Wednesday, August 29, 2007

Electricity as an Ontario election issue: what is reality?
Readers of this blog may have noticed my disdain for the mainstream environmental movement’s take on electricity investment in Canada. I think the greens are a bunch of Luddite misanthropists (see article). They either don’t understand basic things about modern electricity systems, or they do understand them and advocate policies that are harmful nevertheless. Either way, I don’t want them advising governments.


But they are advising governments. I have to admit, my disdain is tinged with jealousy. The greens have successfully framed the environmental debate as a David versus Goliath story, with themselves as David. They have managed to get professional bureaucracies in both Toronto and Ottawa to come round to their put-on-a-sweater-and-turn-down-the-thermostat prescription for saving the planet.

Worse, they are the go-to people when the major media vehicles need “the other side of the story” on an energy or environment piece. This is a real achievement, given the fundamental weakness and impracticality of their arguments.

Like I said, my jealousy at their success turns me greener than the three main parties in the Ontario election campaign purport to be. But I’ll try to rise above this, and look for an objective explanation of their success.

The greens are poor, and rely on federal and provincial funding. Or at least that’s what they want their media interlocutors to think. So if they’re poor, then they must be committed idealists, intrepid seekers after truth. Therefore their arguments deserve as much play as those of their opponents, who are acknowledged industry spokespeople. Politics is about who gets what, especially in a democracy. So is reporting about politics.

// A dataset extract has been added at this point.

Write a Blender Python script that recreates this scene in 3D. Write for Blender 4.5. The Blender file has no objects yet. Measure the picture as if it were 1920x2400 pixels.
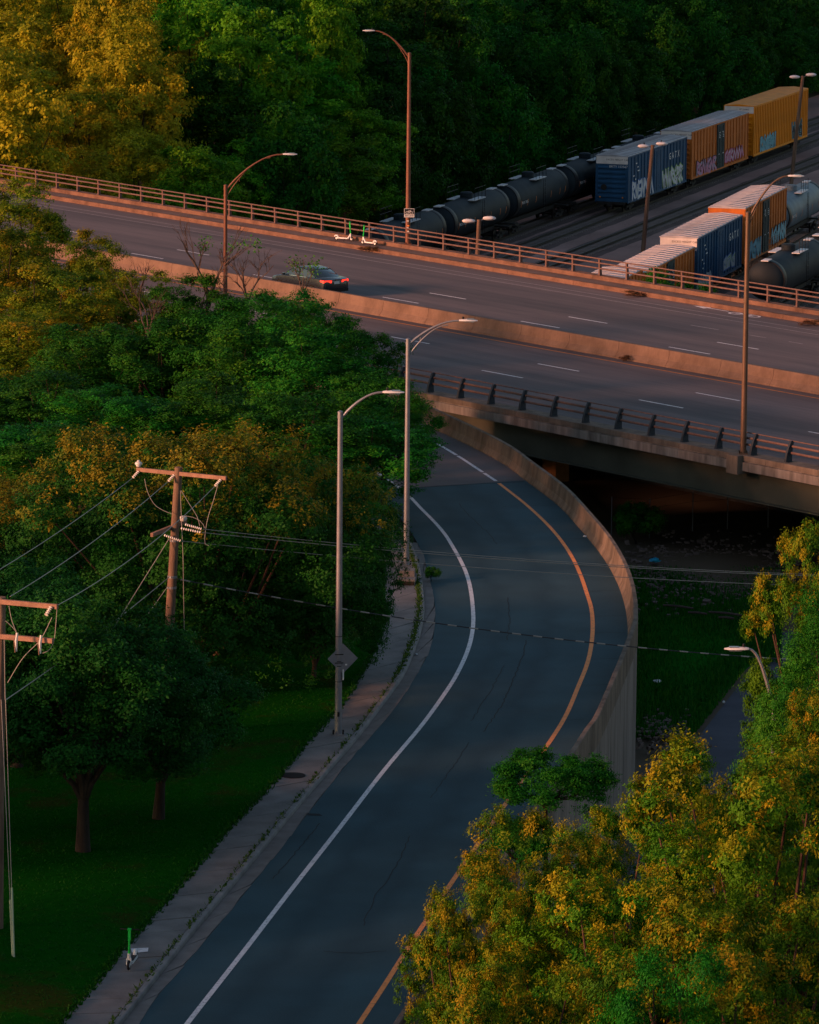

But there are times when fairness isn’t fair. Al Gore points out that climate skeptics get as much media play as pro-Kyoto scientists. Is this fair? No, say Gore and his supporters. The Kyotophiles have science on their side. The Kyotophobes are just a bunch of shills, bought and paid for by companies in industries threatened by Kyoto implementation. The media should know the difference.

I’m wondering if it’s the same with the Ontario electricity debate. It should be obvious by now that conservation and renewables—the greens’ answer to coal- and nuclear-generated power—cannot cover more than a minuscule amount of our power requirements. It should be obvious that anybody who says they can play a bigger-than-minuscule role is either not telling the truth or doesn’t know what he or she is talking about. Given this, at what point do we stop listening to them?

Whatever that point is, I think it will be soon. David-v-Goliath is archetypal and powerful, but it’s wearing thin. But if it continues to prevail, there are options for the pro–status quo. One of the supposedly poor green groups, the Ontario Clean Air Alliance, is backed with natural gas money. The actors playing David and Goliath could switch roles. Or the one playing David could be touched with scandal.

1 Comments:

Blogger Randal Leavitt said...

I think the anti-nuke types also like to tell scary stories. Scary stories are thrilling. And since they are only stories we don't have to do anything in real life to deal with them. One can continue driving the kids to school, and watching TV while eating food out of the fridge, and later that evening blog out another rendition of the nuke plant that ate Manhattan. I think this is why they enjoy hearing the same things over and over again too - scary stories are even more exciting when you have to anticipate all that approaching evil. Pointing out that these scary stories don't correlate with reality does not phase the anti-nuke types at all - they already know that. They just really like to be harmlessly scared. This is OK as long as it really is harmless. But we are now faced with a dilemma - coal or nuke. People who's minds are full of scary stories might make the wrong choice in the real world. Somehow the message has to get out there that these nuke facilities are not very scary. I know that pumping out such a message is not fun, not as much fun as scary stories, but it needs doing.